Redefining Success

When Vic posted the 4shared.com site the other day, i checked it out and found a lot of self help stuff out there.   I'm not sure this site is entirely legal, but anyway I did download a few things.  One thing I found was a lecture from Tony Robbins about redefining success and failure and it really resonated with me so I thought I'd share it with you guys.  

Here's a summary of what he said:

Think about your idea of success, and your idea of failure.   Is your idea of success achievable?  Will you feel like a failure if you don't attain some impossibly high standard, like being a millionaire by age xx?  

Now redefine your idea of success and failure, i.e,  failure = giving up completely and success = daily thinking about what you want to accomplish and making a good effort at accomplishing those things. 

For myself, I realized that I think of success as being a recognized expert in my field and anything else is failure.  That's silly!   So I redefined failure as screwing things up so badly that I lose my home and my family, and success as giving my best effort to do a good job at work and at home. 

This simple idea lifted a load off my shoulders - and I hope it helps you too although I'm sure Tony Robbins said it much better than I could.

Jo

 

Thanks Jo

As far as I know the site is legal, and connected to google. I kept trying to download "The Now Habit" for months from the public library e-library site and kept having problems, and when I got this site it was wonderful. I need an endless supply of good stuff to fill my head, and yet I resist?

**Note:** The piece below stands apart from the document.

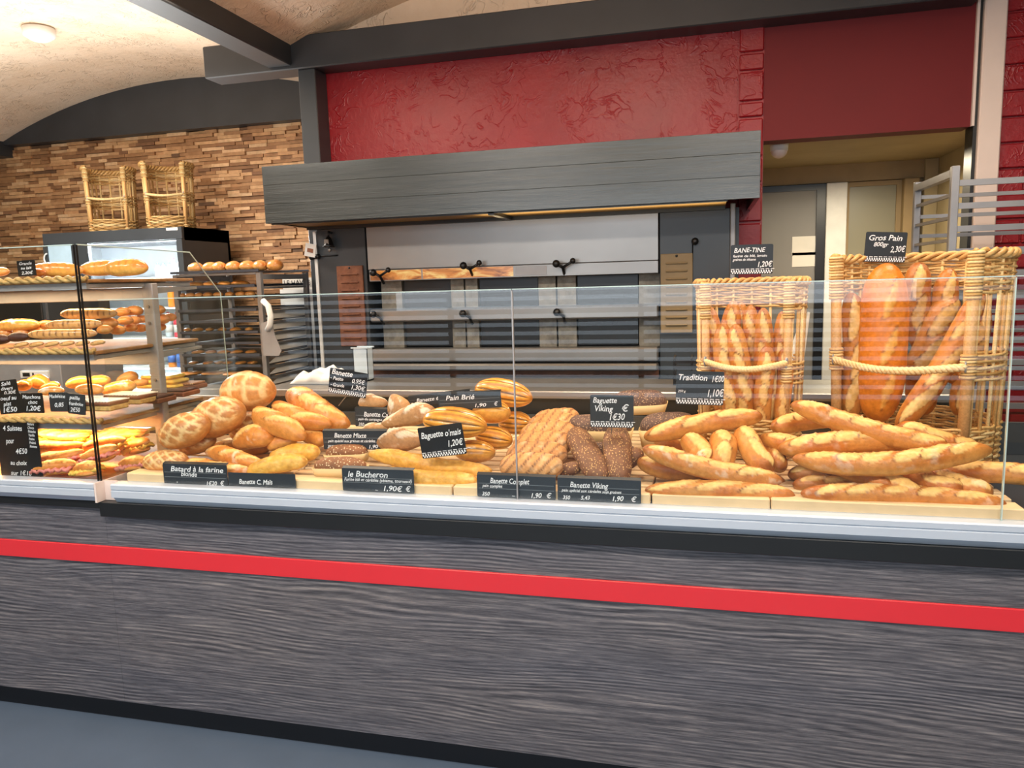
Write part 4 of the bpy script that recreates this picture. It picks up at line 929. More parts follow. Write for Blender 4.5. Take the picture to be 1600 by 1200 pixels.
# ------------------------------------------------------------------ loaves
def sm(x, a, b):
    t = np.clip((x-a)/(b-a), 0, 1); return t*t*(3-2*t)
def lc_(c): return np.array(lin(c))
def mixc(A, B, t): return A*(1-t)[:, None]+np.array(B)*t[:, None] if np.ndim(A) > 1 else np.outer(1-t, A)+np.outer(t, B)
STY = {
 # shape exponent a,b ; colours top, side, dark, pale
 'baguette': dict(p=(5.0, 0.55), top=(190, 110, 40), side=(218, 160, 84), dark=(118, 60, 26), pale=(240, 200, 124), mat='crust'),
 'tradition': dict(p=(4.2, 0.52), top=(192, 114, 46), side=(216, 160, 86), dark=(112, 58, 26), pale=(238, 198, 124), mat='crust'),
 'banette': dict(p=(2.7, 0.62), top=(202, 124, 52), side=(220, 162, 86), dark=(128, 68, 30), pale=(238, 192, 116), mat='crust'),
 'batard': dict(p=(2.1, 0.52), top=(186, 122, 66), side=(208, 150, 84), dark=(140, 88, 50), pale=(238, 208, 148), mat='crust'),
 'boule': dict(p=(2.0, 0.5), top=(206, 138, 72), side=(222, 160, 92), dark=(150, 90, 46), pale=(242, 212, 152), mat='crust'),
 'brie': dict(p=(2.3, 0.55), top=(230, 160, 58), side=(236, 176, 84), dark=(62, 30, 18), pale=(248, 208, 130), mat='crust_gloss'),
 'leaf': dict(p=(3.4, 0.5), top=(204, 146, 88), side=(212, 156, 94), dark=(112, 66, 46), pale=(224, 178, 122), mat='crust_dry'),
 'maize': dict(p=(3.4, 0.5), top=(218, 162, 62), side=(230, 182, 86), dark=(160, 96, 36), pale=(246, 214, 134), mat='crust'),
 'seed': dict(p=(3.4, 0.5), top=(1, 1, 1), side=(1, 1, 1), dark=(1, 1, 1), pale=(1, 1, 1), mat='seed_brown'),
 'rustic': dict(p=(2.4, 0.62), top=(168, 124, 82), side=(196, 150, 100), dark=(112, 76, 50), pale=(228, 212, 190), mat='crust_dry'),
 'roll': dict(p=(2.2, 0.5), top=(206, 126, 60), side=(226, 166, 92), dark=(150, 84, 40), pale=(238, 196, 124), mat='crust_gloss'),
 'brioche': dict(p=(2.6, 0.55), top=(214, 138, 56), side=(236, 184, 92), dark=(160, 92, 36), pale=(244, 204, 120), mat='crust_gloss'),
 'croissant': dict(p=(1.7, 0.8), top=(200, 112, 50), side=(226, 156, 78), dark=(150, 76, 34), pale=(240, 190, 110), mat='crust_gloss'),
 'gros': dict(p=(3.6, 0.5), top=(214, 122, 34), side=(224, 146, 54), dark=(140, 70, 26), pale=(238, 180, 88), mat='crust'),
 'viennois': dict(p=(4.2, 0.5), top=(216, 158, 92), side=(232, 192, 128), dark=(110, 66, 44), pale=(240, 206, 146), mat='crust_gloss'),
}
def loaf_mesh(L, Wd, H, kind, seed, bend=0.0, tone=1.0, lod=1.0, nsl=None, flip=1, flour=0.0):
    S = STY[kind]; rs = np.random.RandomState(seed*7+3)
    nu = int(max(14, min(120, L/0.0042))*lod); nv = int(max(12, min(52, Wd*2.6/0.0042))*lod)
    if kind in ('leaf', 'brie', 'boule', 'batard', 'baguette', 'tradition'): nu = int(nu*1.25); nv = max(nv, int(36*lod))
    u = np.sin(np.linspace(-1, 1, nu)*pi/2*0.995); th = np.linspace(0, 2*pi, nv, endpoint=False)+pi/2/nv
    U, T = np.meshgrid(u, th, indexing='ij'); U = U.ravel(); T = T.ravel()
    a, b = S['p']; f = np.maximum(0.0, 1-np.abs(U)**a)**b
    if kind == 'rustic': f *= 1+0.18*np.sin(U*3+seed)
    cs, sn = np.cos(T), np.sin(T)
    s = U*L/2; t = (pi/2-T+pi) % (2*pi)-pi; tt = t*Wd/2      # t: angle from the crown; tt: arc distance
    base = np.stack([s, Wd/2*f*cs, H/2*f*sn], 1)
    lo = vnoise(base, 1.0/max(0.05, Wd*0.9), seed, 2); hi = vnoise(base, 1.0/0.012, seed+5, 3); md = vnoise(base, 1.0/0.03, seed+9, 2)
    d = 0.07*lo+0.018*hi
    up = sm(sn, -0.35, 0.55)
    C = mixc(lc_(S['side']), lc_(S['top']), up*np.clip(0.75+0.5*lo, 0, 1))
    endm = sm(np.abs(U), 0.80, 1.0)
    C = mixc(C, lc_(S['dark']), np.clip(0.42*endm+0.25*up*sm(lo, 0.15, 0.7), 0, 0.8))
    vis = sm(np.cos(t), -0.05, 0.35)
    if kind in ('baguette', 'tradition', 'banette', 'gros', 'rustic', 'sandwich', 'viennois'):
        if kind == 'viennois':
            n = nsl or 9; ph = U*n*1.0*flip+0.25*t
            q = np.abs((ph*0.5) % 1-0.5); k = sm(q, 0.14, 0.03)*sm(np.cos(t), 0.0, 0.4)
            C = mixc(C, lc_(S['dark']), k*0.9); d -= 0.07*k; d += 0.03*sm(q, 0.5, 0.1)
        else:
            n = nsl or {'baguette': 5, 'tradition': 4, 'banette': 3, 'gros': 4, 'rustic': 2}[kind]
            for i in range(n):
                si = (-1+2*(i+0.5)/n)*L/2*0.86+rs.uniform(-1, 1)*0.01; ang = flip*radians({'baguette': 20, 'tradition': 14, 'banette': 28, 'gros': 16, 'rustic': 30}[kind]+rs.uniform(-5, 5))
                lp = L/n*(0.40 if kind == 'gros' else 0.56); wq = Wd*{'baguette': 0.27, 'tradition': 0.24, 'banette': 0.18, 'gros': 0.10, 'rustic': 0.2}[kind]
                tq = tt-rs.uniform(-0.08, 0.08)*Wd
                p_ = (s-si)*cos(ang)+tq*sin(ang); q_ = -(s-si)*sin(ang)+tq*cos(ang)
                q_ = q_+0.10*wq*md*4
                e = 1-(p_/lp)**2-(q_/wq)**2
                ins = sm(e, 0.0, 0.22)*vis
                C = mixc(C, lc_(S['pale']), ins*(0.80+0.2*lo))
                rid = np.exp(-((e-0.02)/0.12)**2)*vis*(q_*flip > 0)
                C = mixc(C, lc_(S['dark']), np.clip(rid*0.85, 0, 1)); d += 0.13*rid
                d += ins*(0.055*np.sqrt(np.clip(e, 0, 1))+0.05*hi)
                grv = np.exp(-((e-0.03)/0.06)**2)*vis*(q_*flip <= 0); d -= 0.07*grv
                C = mixc(C, lc_(S['dark']), grv*0.35)
    elif kind in ('batard', 'boule'):
        sp = Wd*0.40
        if kind == 'batard': g1 = np.abs(((s+1.1*tt)/sp+0.2) % 1-0.5); g2 = np.abs(((s-1.1*tt)/(sp*1.2)+0.6) % 1-0.5)
        else: g1 = np.abs((s/sp) % 1-0.5); g2 = np.abs((tt/sp+0.5) % 1-0.5)
        w1 = 0.11+0.07*md; k = np.maximum(sm(g1+0.06*lo, w1+0.08, w1), sm(g2-0.06*lo, w1+0.06, w1-0.02)*0.9)*sm(np.cos(t), -0.25, 0.25)*sm(1-np.abs(U), 0.02, 0.2)
        C = mixc(C, lc_(S['pale']), k*0.85); d += -0.035*k
        cell = (1-k)*vis; C = mixc(C, lc_((236, 212, 172)), np.clip(cell*sm(hi+0.6*md, 0.15, 0.7)*0.45, 0, 1))
    elif kind == 'brie':
        n = 13; ph = (t/(pi*0.92)*n*0.5+0.5) % 1; q = np.abs(ph-0.5)
        k = sm(q, 0.19+0.04*md, 0.06)*sm(np.cos(t), -0.45, 0.0)*sm(np.abs(U), 0.97, 0.8)
        C = mixc(C, lc_(S['dark']), k*0.95)
        C = mixc(C, lc_((200, 112, 44)), np.clip(sm(q, 0.24, 0.13)*(1-k)*sm(np.cos(t), -0.35, 0.05)*0.55, 0, 1)); d -= 0.07*k; d += 0.03*(1-k)
    elif kind == 'leaf':
        n = nsl or 6; ph = (U*0.5*n+0.62*t*flip+0.30*np.abs(t)**1.5+0.06*md) % 1
        d += 0.09*ph*vis
        edge = np.clip(np.exp(-((ph-0.03)/0.06)**2)+np.exp(-((ph-1.0)/0.10)**2), 0, 1)*vis
        C = mixc(C, lc_(S['dark']), np.clip(edge*(0.85+0.3*md), 0, 1)); C = mixc(C, lc_((238, 214, 176)), np.clip(sm(hi+md, 0.1, 0.9)*0.35*vis, 0, 1))
    elif kind == 'maize':
        cr = np.exp(-((tt-0.12*Wd*np.sin(s/L*9+seed))/(0.07*Wd))**2)*vis
        d += 0.09*md+0.07*hi+0.14*cr; C = mixc(C, lc_(S['dark']), np.clip(cr*0.35+0.5*sm(hi+md, 0.4, 1.2), 0, 0.7))
        C = mixc(C, lc_(S['pale']), np.clip(sm(-hi-0.3*md, 0.1, 0.7)*0.6, 0, 1))
    elif kind == 'seed': d += 0.03*md
    elif kind in ('roll', 'brioche'):
        k = np.exp(-(tt/(0.10*Wd))**2)*vis*(1 if seed % 3 else 0); C = mixc(C, lc_(S['pale']), k*0.6); d += 0.03*k
        if kind == 'brioche':
            q = np.abs((U*3.2+0.3*t) % 1-0.5); k = sm(q, 0.16, 0.02)*vis; d -= 0.07*k; C = mixc(C, lc_(S['dark']), k*0.35)
    elif kind == 'croissant':
        q = (U*4.5) % 1; d += 0.10*q*vis; k = np.exp(-((q-0.03)/0.08)**2); C = mixc(C, lc_(S['dark']), k*0.5*vis)
    if flour > 0:
        k = sm(hi*0.7+md*0.8+lo*0.5, 0.25, 0.55)*up*flour; C = mixc(C, lc_((238, 226, 204)), np.clip(k, 0, 0.85))
    R = 1+d
    x = s+0*R; y = Wd/2*f*cs*R; z = H/2*f*sn*R
    z = np.where(z < 0, z*0.80, z)
    if bend:
        k = bend/L; ang = x*k; r0 = 1/k
        # bend about a vertical axis
        x2 = (r0+y)*np.sin(ang) if kind != 'baguette' else x
        y2 = (r0+y)*np.cos(ang)-r0 if kind != 'baguette' else y+bend*0.02*np.cos(U*pi/2)
        x, y = x2, y2
    if kind in ('baguette', 'tradition', 'maize', 'banette'):
        y = y+Wd*0.16*np.sin(U*2.2+seed); z = z+H*0.06*np.cos(U*2.6+seed*2)
    V = np.stack([x, y, z], 1)
    i, j = np.meshgrid(np.arange(nu-1), np.arange(nv), indexing='ij'); i = i.ravel(); j = j.ravel(); jn = (j+1) % nv
    Fq = np.stack([i*nv+j, i*nv+jn, (i+1)*nv+jn, (i+1)*nv+j], 1)
    me = bpy.data.meshes.new(kind)
    faces = Fq.tolist()+[list(range(nv)), list(range((nu-1)*nv, nu*nv))[::-1]]
    faces = [f_[:] for f_ in faces]
    me.from_pydata(V.tolist(), [], faces)
    me.polygons.foreach_set('use_smooth', [True]*len(me.polygons))
    at_ = me.color_attributes.new('crust', 'FLOAT_COLOR', 'POINT')
    c4 = np.ones((len(V), 4), np.float32); c4[:, :3] = np.clip(C*tone, 0, 1); at_.data.foreach_set('color', c4.ravel())
    me.materials.append(M[S['mat']]); return me
SEED = [1]
def orient(o, P1, P2, roll):
    d = np.array(P2)-np.array(P1); d = d/np.linalg.norm(d)
    up = np.array([0, 0, 1.0]) if abs(d[2]) < 0.72 else np.array([0, -1.0, 0])
    yv = np.cross(up, d); yv /= np.linalg.norm(yv); zv = np.cross(d, yv)
    mt = Matrix(((d[0], yv[0], zv[0]), (d[1], yv[1], zv[1]), (d[2], yv[2], zv[2]))) @ Matrix.Rotation(radians(-roll), 3, 'X')
    o.rotation_mode = 'QUATERNION'; o.rotation_quaternion = mt.to_quaternion()
def bread(kind, name, label, p1, p2, wpx, Y, cat='bread', group=None, roll=0, hr=0.98, minz=None, mat=None, parent=None, name2=None, **kw):
    Y1, Y2 = (Y, Y) if not hasattr(Y, '__len__') else Y
    P1 = at(*p1, Y1); P2 = at(*p2, Y2); Cn = (P1+P2)/2
    Wd = wpx*depth(Cn)/F*(1.1 if kind in ('baguette', 'tradition', 'maize', 'banette') else 1.0); L = float(np.linalg.norm(P2-P1)); L = max(L, Wd*0.8)
    SEED[0] += 1
    me = loaf_mesh(L, Wd, Wd*hr, kind, SEED[0], **kw)
    if mat: me.materials[0] = M[mat]
    o = bpy.data.objects.new(name, me); COL.objects.link(o); o.location = Cn; orient(o, P1, P2, roll)
    if parent is not None:
        o.location = Vector(Cn)-wloc(parent); o.parent = parent
    else: tag(o, label, cat, group)
    if minz is not None:
        zmin = Cn[2]-Wd*hr/2*0.75
        if zmin < minz-0.004: print('LOW', name, label, round(zmin, 3))
    return o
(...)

I believe sucess and failure definitions change in different stages of one's life. I need to think of that one. I know "showing up" is a success I could not have done without PA and the people here. I truely believe any success I have would have to be first credited to my HP, so success for me is choosing HP and failure is choosing self will. I know when I had my near death experience my ideas of success changed.

I try not to think success and failure, more "maintenece" "progress""showing up"

I am only rambling about this today because having a hard day and trying to get some hold of optimimism about myself.